La Prima Linea de Renato De Maria
Dans un entretien avec Toni Negri, Gilles Deleuze remarque : « Aujourd'hui, la mode est de dénoncer les horreurs de la révolution » (in Pourparlers). Certes, Staline, depuis la chute du mur de Berlin, en 1989, n'est plus « bankable » ou mieux encore : il est désormais moins incontournable que le marché.
Mais la meilleure analyse de son régime basé sur la terreur nous vient d'URSS, ben oui... Ivan le terrible de Sergueï Mikhaïl Eisenstein nous décrit l'affect du pouvoir et de la folie du trop célèbre Mister Joseph, ainsi que cet autoritarisme que lui a piqué Uncle Mao Zedong (qu'est-ce qui domine actuellement dans l'Empire du milieu : communisme ou capitalisme ? Vous n'y êtes pas, l'autoritarisme, voyons).

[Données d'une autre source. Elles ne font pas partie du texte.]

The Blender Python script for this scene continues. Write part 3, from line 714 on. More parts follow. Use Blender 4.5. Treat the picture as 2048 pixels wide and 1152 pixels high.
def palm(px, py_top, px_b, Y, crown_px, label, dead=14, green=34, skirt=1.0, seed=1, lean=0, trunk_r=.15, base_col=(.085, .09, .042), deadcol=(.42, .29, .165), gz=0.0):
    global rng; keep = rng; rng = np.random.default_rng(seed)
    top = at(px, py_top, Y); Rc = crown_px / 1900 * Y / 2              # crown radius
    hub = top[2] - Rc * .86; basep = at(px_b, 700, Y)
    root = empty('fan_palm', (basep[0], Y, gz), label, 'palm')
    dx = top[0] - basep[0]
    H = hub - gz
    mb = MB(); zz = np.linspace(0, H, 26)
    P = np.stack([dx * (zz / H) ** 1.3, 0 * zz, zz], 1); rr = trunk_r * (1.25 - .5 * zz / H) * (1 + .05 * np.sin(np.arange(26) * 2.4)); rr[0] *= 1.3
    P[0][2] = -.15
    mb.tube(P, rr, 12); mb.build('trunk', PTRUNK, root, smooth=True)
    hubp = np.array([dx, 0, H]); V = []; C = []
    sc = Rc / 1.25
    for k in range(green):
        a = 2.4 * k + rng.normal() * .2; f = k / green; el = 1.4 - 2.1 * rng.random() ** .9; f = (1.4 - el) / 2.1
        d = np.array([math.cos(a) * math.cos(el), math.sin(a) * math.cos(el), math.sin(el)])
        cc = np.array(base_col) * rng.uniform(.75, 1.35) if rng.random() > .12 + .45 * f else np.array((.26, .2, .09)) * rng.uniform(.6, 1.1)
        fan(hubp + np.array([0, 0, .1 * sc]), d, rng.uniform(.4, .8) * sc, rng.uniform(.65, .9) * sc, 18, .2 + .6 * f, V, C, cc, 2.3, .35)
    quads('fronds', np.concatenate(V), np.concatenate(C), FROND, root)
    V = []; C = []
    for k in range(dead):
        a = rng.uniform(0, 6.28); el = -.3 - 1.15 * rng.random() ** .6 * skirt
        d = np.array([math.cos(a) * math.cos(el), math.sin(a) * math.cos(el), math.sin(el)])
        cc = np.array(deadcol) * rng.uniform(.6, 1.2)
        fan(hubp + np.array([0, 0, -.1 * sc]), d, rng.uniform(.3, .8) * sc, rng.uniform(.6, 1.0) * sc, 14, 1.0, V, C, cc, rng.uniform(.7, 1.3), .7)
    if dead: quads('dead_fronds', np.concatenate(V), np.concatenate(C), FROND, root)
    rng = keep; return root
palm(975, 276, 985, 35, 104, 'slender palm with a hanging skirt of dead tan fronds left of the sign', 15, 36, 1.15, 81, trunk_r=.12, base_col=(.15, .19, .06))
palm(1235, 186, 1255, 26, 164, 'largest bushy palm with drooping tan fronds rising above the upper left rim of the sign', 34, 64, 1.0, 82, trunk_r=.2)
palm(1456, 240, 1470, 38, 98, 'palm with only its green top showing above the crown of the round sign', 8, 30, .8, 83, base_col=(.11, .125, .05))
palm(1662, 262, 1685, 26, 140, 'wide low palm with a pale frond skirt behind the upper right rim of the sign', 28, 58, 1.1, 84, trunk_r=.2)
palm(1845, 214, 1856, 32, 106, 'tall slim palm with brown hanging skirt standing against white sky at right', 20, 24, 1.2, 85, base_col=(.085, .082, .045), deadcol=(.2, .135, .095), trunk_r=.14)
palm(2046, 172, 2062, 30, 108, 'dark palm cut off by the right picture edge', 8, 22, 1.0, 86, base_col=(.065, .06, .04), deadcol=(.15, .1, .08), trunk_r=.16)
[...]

La Prima Linea de Renato De Maria est une fiction basée sur la vie de Sergio Segio, l'un des fondateurs de la Prima Linea (groupuscule hyper radical) pendant les années de plomb qu'a vécu l'Italie dans les années 70. Segio, à sa sortie de prison, a écrit un livre racontant son histoire. La Prima Linea n'est pas un biopic de plus, rassurez-vous.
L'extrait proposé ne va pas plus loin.